What to do:
Copy out the listing that follows, exact in every word, and skip the images.

** Begin Data shown **

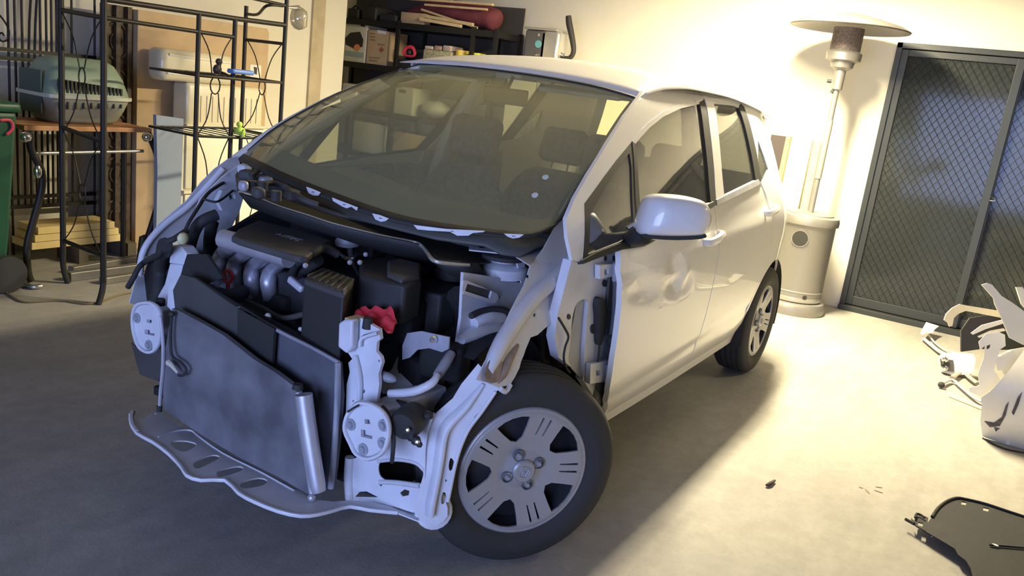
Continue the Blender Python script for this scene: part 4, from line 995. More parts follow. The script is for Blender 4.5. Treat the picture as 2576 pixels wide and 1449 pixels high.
# upper radiator hose and others
for nm, pts, r_, m_ in (('radiator_hose', [(470, 690, 'x', .30), (510, 725, 'x', .34), (550, 745, 'x', .34), (585, 745, 'x', .30), (610, 735, 'x', .22)], .026, BLACKR),
                    ('radiator_hose', [(840, 880, 'x', .34), (800, 860, 'x', .33), (760, 850, 'x', .30), (730, 820, 'x', .28)], .024, BLACKR),
                    ('breather_hose', [(738, 690, 'z', .74), (745, 665, 'z', .80), (775, 645, 'z', .85), (815, 625, 'z', .86), (850, 640, 'z', .84)], .013, BLACKR),
                    ('breather_hose', [(720, 720, 'z', .66), (740, 690, 'z', .72), (770, 672, 'z', .78), (800, 652, 'z', .82)], .022, BLACKR),
                    ('wiring_loom', [(600, 750, 'x', .24), (660, 775, 'x', .26), (710, 800, 'x', .30), (770, 790, 'x', .34), (812, 792, 'x', .35), (845, 830, 'x', .36), (856, 870, 'x', .37)], .009, DKGREY),
                    ('coolant_pipe', [(880, 620, 'z', .84), (885, 650, 'z', .80), (905, 690, 'z', .72), (910, 720, 'z', .66)], .010, DKGREY),
                    ('coolant_pipe', [(925, 740, 'x', .22), (938, 760, 'x', .24), (944, 790, 'x', .26)], .004, GREYM),
                    ('coolant_pipe', [(938, 738, 'x', .22), (952, 760, 'x', .24), (957, 790, 'x', .26)], .004, GREYM),
                    ('inner_wing_hose', [(1185, 795, 'y', .60), (1210, 783, 'y', .60), (1245, 777, 'y', .61), (1278, 786, 'y', .62), (1272, 812, 'y', .60), (1255, 848, 'y', .62)], .010, BLACKR),
                    ('headlamp_lead', [(963, 1024, 'x', .40), (975, 1040, 'x', .42), (985, 1075, 'x', .42), (990, 1105, 'x', .42), (988, 1140, 'x', .42), (986, 1162, 'x', .40)], .006, BLACKR),
                    ('headlamp_lead', [(875, 1036, 'x', .455), (890, 1026, 'x', .455), (902, 1020, 'x', .455)], .003, BLACKR),
                    ('wiring_loom', [(985, 1010, 'x', .30), (1020, 1020, 'x', .33), (1060, 1045, 'x', .35), (1085, 1045, 'x', .35)], .010, BLACKR)):
    hose(nm, pts, r_, m_)
for cx, cy, x_, s_, sc in ((674, 796, .36, .011, 1), (809, 793, .37, .011, 1), (845, 818, .37, .007, 1)):
    B().ball(P(cx, cy, ('x', x_)), s_, 10).build('white_clip', mat('white_nylon', (.75, .75, .70), .5), CAR)
B().rbox(P(774, 831, ('x', .34)), (.03, .055, .012), .006).build('warning_tag', mat('white_label', (.70, .66, .66), .5), CAR)
B().rbox(P(745, 715, ('x', .28)), (.02, .065, .022), .007, Matrix.Rotation(-.35, 3, 'X')).build('hose_clamp', mat('pale_lilac_metal', (.55, .55, .60), .4, .2), CAR, 40)
B().lathe([(.040, 0), (.042, .012), (.036, .02), (.03, .03), (.002, .03)], P(875, 615, ('z', .84)), (.1, 0, 1), 20).build('throttle_body', ALU, eng, 40)
B().tube([P(855, 640, ('z', .84)), P(880, 652, ('z', .84)), P(898, 640, ('z', .84))], .006, 6, 3).build('silver_clamp', CHROME, eng)
for cx, cy in ((768, 668), (853, 600), (878, 596), (880, 660), (905, 660), (920, 640)): B().ball(P(cx, cy, ('z', .85)), .008, 8).build('bolt_head', GREYM, eng)
# air box
ab = blockpx('air_box', [(765, 701), (775, 690), (813, 672), (850, 684), (893, 700), (888, 712), (866, 738), (820, 722)], .80, .20, BLACK, None, .008)
blockpx('air_box_lid', [(765, 701), (775, 690), (813, 672), (850, 684), (893, 700), (888, 712), (866, 738), (820, 722)], .803, .02, DKGREY, ab, .006)
rb = B()
for k in range(7):
    t = k / 6; a = (775 + 88 * t, 693 + 38 * t); c = (815 + 74 * t, 676 + 27 * t)
    rb.tube([P(*a, ('z', .806)), P(*c, ('z', .806))], .0035, 4, 0)
rb.build('ribs', DKGREY, ab, 0)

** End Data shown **

Correct response:
Continue the Blender Python script for this scene: part 4, from line 995. More parts follow. The script is for Blender 4.5. Treat the picture as 2576 pixels wide and 1449 pixels high.
# upper radiator hose and others
for nm, pts, r_, m_ in (('radiator_hose', [(470, 690, 'x', .30), (510, 725, 'x', .34), (550, 745, 'x', .34), (585, 745, 'x', .30), (610, 735, 'x', .22)], .026, BLACKR),
                    ('radiator_hose', [(840, 880, 'x', .34), (800, 860, 'x', .33), (760, 850, 'x', .30), (730, 820, 'x', .28)], .024, BLACKR),
                    ('breather_hose', [(738, 690, 'z', .74), (745, 665, 'z', .80), (775, 645, 'z', .85), (815, 625, 'z', .86), (850, 640, 'z', .84)], .013, BLACKR),
                    ('breather_hose', [(720, 720, 'z', .66), (740, 690, 'z', .72), (770, 672, 'z', .78), (800, 652, 'z', .82)], .022, BLACKR),
                    ('wiring_loom', [(600, 750, 'x', .24), (660, 775, 'x', .26), (710, 800, 'x', .30), (770, 790, 'x', .34), (812, 792, 'x', .35), (845, 830, 'x', .36), (856, 870, 'x', .37)], .009, DKGREY),
                    ('coolant_pipe', [(880, 620, 'z', .84), (885, 650, 'z', .80), (905, 690, 'z', .72), (910, 720, 'z', .66)], .010, DKGREY),
                    ('coolant_pipe', [(925, 740, 'x', .22), (938, 760, 'x', .24), (944, 790, 'x', .26)], .004, GREYM),
                    ('coolant_pipe', [(938, 738, 'x', .22), (952, 760, 'x', .24), (957, 790, 'x', .26)], .004, GREYM),
                    ('inner_wing_hose', [(1185, 795, 'y', .60), (1210, 783, 'y', .60), (1245, 777, 'y', .61), (1278, 786, 'y', .62), (1272, 812, 'y', .60), (1255, 848, 'y', .62)], .010, BLACKR),
                    ('headlamp_lead', [(963, 1024, 'x', .40), (975, 1040, 'x', .42), (985, 1075, 'x', .42), (990, 1105, 'x', .42), (988, 1140, 'x', .42), (986, 1162, 'x', .40)], .006, BLACKR),
                    ('headlamp_lead', [(875, 1036, 'x', .455), (890, 1026, 'x', .455), (902, 1020, 'x', .455)], .003, BLACKR),
                    ('wiring_loom', [(985, 1010, 'x', .30), (1020, 1020, 'x', .33), (1060, 1045, 'x', .35), (1085, 1045, 'x', .35)], .010, BLACKR)):
    hose(nm, pts, r_, m_)
for cx, cy, x_, s_, sc in ((674, 796, .36, .011, 1), (809, 793, .37, .011, 1), (845, 818, .37, .007, 1)):
    B().ball(P(cx, cy, ('x', x_)), s_, 10).build('white_clip', mat('white_nylon', (.75, .75, .70), .5), CAR)
B().rbox(P(774, 831, ('x', .34)), (.03, .055, .012), .006).build('warning_tag', mat('white_label', (.70, .66, .66), .5), CAR)
B().rbox(P(745, 715, ('x', .28)), (.02, .065, .022), .007, Matrix.Rotation(-.35, 3, 'X')).build('hose_clamp', mat('pale_lilac_metal', (.55, .55, .60), .4, .2), CAR, 40)
B().lathe([(.040, 0), (.042, .012), (.036, .02), (.03, .03), (.002, .03)], P(875, 615, ('z', .84)), (.1, 0, 1), 20).build('throttle_body', ALU, eng, 40)
B().tube([P(855, 640, ('z', .84)), P(880, 652, ('z', .84)), P(898, 640, ('z', .84))], .006, 6, 3).build('silver_clamp', CHROME, eng)
for cx, cy in ((768, 668), (853, 600), (878, 596), (880, 660), (905, 660), (920, 640)): B().ball(P(cx, cy, ('z', .85)), .008, 8).build('bolt_head', GREYM, eng)
# air box
ab = blockpx('air_box', [(765, 701), (775, 690), (813, 672), (850, 684), (893, 700), (888, 712), (866, 738), (820, 722)], .80, .20, BLACK, None, .008)
blockpx('air_box_lid', [(765, 701), (775, 690), (813, 672), (850, 684), (893, 700), (888, 712), (866, 738), (820, 722)], .803, .02, DKGREY, ab, .006)
rb = B()
for k in range(7):
    t = k / 6; a = (775 + 88 * t, 693 + 38 * t); c = (815 + 74 * t, 676 + 27 * t)
    rb.tube([P(*a, ('z', .806)), P(*c, ('z', .806))], .0035, 4, 0)
rb.build('ribs', DKGREY, ab, 0)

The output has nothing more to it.